Wednesday, October 21, 2009

Learning to Look with Slow Art


In ABC of Reading, Ezra Pound stresses the importance of approaching poetry through a "careful first-hand examination of the matter." He illustrates his point with the anecdote of Agassiz and the fish:
A post-graduate student equipped with honors and diplomas went to Agassiz to receive the final and finishing touches. The great man offered him a small fish and told him to describe it.

Post-Graduate Student: 'That's only a sunfish.'

Agassiz: 'I know that. Write a description of it.'

After a few minutes the student returned with the description of the Ichthus Heliodiplodokus, or whatever term is used to conceal the common sunfish from vulgar knowledge, family of Heliichtherinkus, etc., as found in textbooks of the subject.

Agassiz again told the student to describe the fish.

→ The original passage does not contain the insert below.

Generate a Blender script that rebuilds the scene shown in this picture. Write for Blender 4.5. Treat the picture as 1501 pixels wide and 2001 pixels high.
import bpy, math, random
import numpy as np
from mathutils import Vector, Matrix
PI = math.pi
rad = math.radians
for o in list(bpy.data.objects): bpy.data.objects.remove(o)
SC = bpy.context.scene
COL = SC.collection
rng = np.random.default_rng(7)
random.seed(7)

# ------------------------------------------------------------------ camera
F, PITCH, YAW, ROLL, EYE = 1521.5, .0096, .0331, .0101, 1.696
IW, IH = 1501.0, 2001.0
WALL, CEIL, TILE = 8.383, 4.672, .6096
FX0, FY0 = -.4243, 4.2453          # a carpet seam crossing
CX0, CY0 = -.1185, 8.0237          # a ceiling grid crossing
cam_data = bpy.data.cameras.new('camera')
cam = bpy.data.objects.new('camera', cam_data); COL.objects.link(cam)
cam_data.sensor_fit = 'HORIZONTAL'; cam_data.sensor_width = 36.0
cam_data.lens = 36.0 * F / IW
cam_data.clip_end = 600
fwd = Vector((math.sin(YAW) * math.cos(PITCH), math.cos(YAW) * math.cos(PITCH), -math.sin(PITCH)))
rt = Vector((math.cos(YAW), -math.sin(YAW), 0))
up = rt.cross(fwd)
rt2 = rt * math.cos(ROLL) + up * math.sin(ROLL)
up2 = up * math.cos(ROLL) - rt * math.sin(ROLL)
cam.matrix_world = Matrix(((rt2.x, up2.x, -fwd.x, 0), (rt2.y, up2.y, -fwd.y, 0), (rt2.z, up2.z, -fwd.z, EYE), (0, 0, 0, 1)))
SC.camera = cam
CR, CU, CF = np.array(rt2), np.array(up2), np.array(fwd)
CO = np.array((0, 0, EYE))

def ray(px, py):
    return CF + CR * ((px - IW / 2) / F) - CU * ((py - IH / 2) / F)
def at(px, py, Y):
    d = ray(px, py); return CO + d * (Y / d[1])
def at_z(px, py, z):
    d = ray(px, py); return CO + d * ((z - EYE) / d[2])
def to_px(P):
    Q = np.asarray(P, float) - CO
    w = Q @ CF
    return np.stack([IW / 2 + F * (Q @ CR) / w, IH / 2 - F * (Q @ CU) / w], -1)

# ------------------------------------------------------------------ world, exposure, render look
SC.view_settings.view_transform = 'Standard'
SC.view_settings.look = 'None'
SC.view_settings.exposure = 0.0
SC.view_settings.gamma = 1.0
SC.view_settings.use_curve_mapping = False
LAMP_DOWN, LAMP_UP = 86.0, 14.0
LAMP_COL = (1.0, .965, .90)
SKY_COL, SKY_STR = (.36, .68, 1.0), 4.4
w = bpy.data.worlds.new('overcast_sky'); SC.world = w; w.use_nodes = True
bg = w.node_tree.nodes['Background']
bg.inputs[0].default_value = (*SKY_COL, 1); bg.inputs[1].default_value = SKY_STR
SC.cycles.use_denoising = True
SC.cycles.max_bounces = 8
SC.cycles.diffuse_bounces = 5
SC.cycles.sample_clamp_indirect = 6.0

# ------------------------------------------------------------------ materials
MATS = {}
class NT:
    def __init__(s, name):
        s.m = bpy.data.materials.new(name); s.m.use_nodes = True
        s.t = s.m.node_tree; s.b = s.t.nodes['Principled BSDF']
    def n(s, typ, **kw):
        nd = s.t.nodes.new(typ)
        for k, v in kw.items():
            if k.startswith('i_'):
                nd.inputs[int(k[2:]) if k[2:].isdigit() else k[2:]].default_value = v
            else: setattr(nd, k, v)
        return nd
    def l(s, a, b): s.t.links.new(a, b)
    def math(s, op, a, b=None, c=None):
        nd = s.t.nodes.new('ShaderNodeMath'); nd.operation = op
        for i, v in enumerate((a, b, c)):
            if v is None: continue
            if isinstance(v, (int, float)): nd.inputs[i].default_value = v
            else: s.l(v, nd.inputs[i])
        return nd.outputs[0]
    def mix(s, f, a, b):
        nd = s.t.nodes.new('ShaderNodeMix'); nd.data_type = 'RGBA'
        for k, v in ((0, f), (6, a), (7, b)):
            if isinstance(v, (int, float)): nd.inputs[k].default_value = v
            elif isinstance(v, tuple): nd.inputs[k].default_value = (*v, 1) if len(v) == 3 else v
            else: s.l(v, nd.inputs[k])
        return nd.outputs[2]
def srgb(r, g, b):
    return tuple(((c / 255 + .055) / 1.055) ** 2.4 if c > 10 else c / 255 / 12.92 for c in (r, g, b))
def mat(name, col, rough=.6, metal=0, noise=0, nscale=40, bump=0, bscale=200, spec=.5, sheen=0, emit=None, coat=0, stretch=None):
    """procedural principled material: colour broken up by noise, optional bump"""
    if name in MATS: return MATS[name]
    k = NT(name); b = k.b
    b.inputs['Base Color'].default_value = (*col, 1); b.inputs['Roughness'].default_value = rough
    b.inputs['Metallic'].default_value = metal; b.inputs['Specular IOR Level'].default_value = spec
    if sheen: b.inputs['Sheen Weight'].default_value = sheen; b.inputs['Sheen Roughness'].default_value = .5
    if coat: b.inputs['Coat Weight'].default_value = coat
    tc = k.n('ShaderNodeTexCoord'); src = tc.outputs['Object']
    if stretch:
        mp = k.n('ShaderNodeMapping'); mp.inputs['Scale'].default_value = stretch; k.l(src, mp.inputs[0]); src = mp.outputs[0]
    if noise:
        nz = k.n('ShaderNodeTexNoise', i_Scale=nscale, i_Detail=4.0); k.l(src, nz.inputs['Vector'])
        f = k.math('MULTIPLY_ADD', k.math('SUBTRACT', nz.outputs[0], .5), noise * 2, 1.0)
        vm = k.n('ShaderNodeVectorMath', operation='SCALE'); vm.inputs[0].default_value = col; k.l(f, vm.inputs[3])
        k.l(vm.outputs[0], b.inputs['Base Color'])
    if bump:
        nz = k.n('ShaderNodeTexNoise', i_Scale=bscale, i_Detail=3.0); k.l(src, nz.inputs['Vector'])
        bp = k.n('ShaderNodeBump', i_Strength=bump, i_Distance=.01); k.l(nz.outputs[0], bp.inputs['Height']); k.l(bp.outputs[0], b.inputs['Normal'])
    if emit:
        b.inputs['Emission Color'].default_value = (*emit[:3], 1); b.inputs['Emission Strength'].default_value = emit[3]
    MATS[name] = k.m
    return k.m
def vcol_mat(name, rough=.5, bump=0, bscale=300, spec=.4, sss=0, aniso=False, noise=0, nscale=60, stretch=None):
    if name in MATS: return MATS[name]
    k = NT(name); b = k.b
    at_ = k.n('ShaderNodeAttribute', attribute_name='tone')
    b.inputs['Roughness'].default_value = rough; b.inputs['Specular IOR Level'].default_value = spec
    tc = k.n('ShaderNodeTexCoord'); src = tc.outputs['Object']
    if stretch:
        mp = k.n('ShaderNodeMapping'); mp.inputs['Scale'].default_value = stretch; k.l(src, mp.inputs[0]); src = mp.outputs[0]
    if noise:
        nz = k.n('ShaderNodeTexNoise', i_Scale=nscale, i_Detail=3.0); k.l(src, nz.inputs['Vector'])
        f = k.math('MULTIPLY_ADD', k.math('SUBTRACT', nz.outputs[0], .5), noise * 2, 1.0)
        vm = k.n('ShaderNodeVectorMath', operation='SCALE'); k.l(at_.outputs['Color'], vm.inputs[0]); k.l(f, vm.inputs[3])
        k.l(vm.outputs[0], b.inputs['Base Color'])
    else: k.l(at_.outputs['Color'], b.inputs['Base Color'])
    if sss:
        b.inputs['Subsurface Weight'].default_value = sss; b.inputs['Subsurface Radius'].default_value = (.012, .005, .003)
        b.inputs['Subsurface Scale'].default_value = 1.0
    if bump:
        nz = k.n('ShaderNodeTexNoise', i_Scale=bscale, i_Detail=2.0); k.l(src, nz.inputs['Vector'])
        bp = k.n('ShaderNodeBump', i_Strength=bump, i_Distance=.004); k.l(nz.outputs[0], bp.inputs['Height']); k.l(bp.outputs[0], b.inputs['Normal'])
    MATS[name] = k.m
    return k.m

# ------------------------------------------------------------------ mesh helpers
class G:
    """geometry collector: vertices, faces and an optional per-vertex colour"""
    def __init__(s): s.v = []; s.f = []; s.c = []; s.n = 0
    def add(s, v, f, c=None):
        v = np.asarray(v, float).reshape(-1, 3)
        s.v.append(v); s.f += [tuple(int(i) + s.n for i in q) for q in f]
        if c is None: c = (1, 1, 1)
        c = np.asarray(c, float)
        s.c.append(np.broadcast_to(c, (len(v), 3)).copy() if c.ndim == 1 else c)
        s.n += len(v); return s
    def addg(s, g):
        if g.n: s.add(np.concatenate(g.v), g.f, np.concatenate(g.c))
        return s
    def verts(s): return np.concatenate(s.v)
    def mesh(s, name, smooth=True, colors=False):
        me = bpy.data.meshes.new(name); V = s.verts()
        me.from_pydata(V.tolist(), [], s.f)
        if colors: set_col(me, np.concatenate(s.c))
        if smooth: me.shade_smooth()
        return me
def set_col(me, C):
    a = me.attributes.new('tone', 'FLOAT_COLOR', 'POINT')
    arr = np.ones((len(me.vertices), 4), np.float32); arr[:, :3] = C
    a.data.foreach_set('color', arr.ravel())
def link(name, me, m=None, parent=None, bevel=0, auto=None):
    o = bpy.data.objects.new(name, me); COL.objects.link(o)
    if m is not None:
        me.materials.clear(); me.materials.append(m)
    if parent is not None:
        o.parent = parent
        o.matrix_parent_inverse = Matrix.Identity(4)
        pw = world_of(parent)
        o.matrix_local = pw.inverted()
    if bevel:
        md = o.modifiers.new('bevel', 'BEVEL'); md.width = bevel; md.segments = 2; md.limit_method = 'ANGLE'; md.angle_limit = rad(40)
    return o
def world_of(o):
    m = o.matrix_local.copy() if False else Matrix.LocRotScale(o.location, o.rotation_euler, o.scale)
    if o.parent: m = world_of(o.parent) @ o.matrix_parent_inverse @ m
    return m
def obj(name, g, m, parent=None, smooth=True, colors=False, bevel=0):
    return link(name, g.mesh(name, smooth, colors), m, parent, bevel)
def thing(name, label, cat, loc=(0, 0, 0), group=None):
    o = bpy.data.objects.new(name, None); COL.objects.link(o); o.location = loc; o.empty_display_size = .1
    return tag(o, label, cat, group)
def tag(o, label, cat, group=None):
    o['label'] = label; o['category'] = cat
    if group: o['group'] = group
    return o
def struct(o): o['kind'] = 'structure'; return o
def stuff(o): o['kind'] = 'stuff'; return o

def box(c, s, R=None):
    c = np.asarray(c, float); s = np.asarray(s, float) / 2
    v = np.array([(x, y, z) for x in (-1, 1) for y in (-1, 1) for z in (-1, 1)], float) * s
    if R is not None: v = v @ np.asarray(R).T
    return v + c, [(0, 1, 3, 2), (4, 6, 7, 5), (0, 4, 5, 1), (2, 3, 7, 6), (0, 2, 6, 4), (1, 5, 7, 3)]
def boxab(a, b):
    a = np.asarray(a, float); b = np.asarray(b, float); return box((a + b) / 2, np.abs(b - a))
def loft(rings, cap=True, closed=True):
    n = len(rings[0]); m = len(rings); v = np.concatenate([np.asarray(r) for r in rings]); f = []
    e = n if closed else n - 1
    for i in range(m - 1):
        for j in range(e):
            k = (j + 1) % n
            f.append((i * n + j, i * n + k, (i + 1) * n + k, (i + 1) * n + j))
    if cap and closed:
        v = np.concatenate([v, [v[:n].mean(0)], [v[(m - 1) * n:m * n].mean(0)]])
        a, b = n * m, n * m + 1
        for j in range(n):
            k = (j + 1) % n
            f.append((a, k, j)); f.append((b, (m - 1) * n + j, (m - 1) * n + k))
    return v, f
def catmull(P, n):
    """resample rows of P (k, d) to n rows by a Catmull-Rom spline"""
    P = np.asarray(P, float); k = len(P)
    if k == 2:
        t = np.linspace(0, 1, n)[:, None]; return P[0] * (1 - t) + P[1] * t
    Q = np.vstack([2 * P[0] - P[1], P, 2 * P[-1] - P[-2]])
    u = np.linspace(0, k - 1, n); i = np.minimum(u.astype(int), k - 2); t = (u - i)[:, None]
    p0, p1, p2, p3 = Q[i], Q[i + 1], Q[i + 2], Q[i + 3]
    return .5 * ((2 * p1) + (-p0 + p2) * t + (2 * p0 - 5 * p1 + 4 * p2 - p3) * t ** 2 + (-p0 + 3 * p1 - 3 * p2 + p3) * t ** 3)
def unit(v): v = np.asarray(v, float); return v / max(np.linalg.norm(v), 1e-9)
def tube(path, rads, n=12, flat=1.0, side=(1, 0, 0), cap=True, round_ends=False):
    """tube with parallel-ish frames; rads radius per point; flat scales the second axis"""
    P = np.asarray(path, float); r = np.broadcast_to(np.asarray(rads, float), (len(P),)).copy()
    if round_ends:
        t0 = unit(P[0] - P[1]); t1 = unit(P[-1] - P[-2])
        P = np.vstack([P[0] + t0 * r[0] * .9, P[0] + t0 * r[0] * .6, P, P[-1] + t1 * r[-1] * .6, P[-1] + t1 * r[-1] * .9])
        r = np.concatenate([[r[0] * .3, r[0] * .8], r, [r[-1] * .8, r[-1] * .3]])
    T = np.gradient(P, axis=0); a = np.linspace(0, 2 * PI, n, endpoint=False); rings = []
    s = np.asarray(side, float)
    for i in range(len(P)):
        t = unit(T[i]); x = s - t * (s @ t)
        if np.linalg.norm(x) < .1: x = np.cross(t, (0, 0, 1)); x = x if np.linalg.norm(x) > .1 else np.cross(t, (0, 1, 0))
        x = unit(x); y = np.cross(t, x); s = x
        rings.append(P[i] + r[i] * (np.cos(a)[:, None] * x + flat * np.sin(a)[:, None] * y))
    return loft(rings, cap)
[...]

The student produced a four-page essay. Agassiz then told him to look at the fish. At the end of three weeks the fish was in an advanced state of decomposition, but the student knew something about it.
Phil Terry at A Reading Odyssey advocates a similar approach to looking at art, and he has organized the Slow Art initiative to encourage museum visitors to take the time to really look at art and see it in a new way.

There were Slow Art events at sixteen museums in the U.S. and Europe on October 17. Participants were invited to look - really look - at a number of artworks (ten minutes minimum per piece) and then gather afterwards to discuss the experience.

I went to the meet-up at the Museum of Fine Arts in Boston and looked at Jackson Pollock's Troubled Queen (1945) and John Singer Sargent's Daughters of Edward Darley Boit (1882). For those of you who couldn't be there, I made this video to try to capture one representative minute of the experience of looking at Troubled Queen.






Note: I do not know whether Madonna is a troubled or an untroubled queen, but the music that you can hear in the background comes from the nearby multimedia installation of Queen (A portrait of Madonna) by Candice Breitz.

4 comments:

Jeff said...

Some viewers have asked whether the sound is broken in the video.

The only sound in the video is the ambient sound that I recorded standing in front of the painting - footsteps, the murmur of voices, and in the background, sounds of singing from a multimedia installation.

When we are looking at a painting, we often don't notice that we are also hearing things because we assume that the "real" experience is visual.

The anecdote of Agissiz and the fish is all about getting beyond what we are "supposed" to see, and learning to look for ourselves.

The map is not the terrain. This is not a pipe. Art is a contact sport.

Maureen said...
This post has been removed by the author.
Maureen said...

This blog post was reprinted on A Reading Odyssey by Phil Terry, the Founder of the Reading Odyssey, Slow Art and Creative Good: See the reprint: http://showsupport.typepad.com/odyssey/2009/10/seeing-the-troubled-queen.html

LauriB said...

I loved the video--only wish it were longer.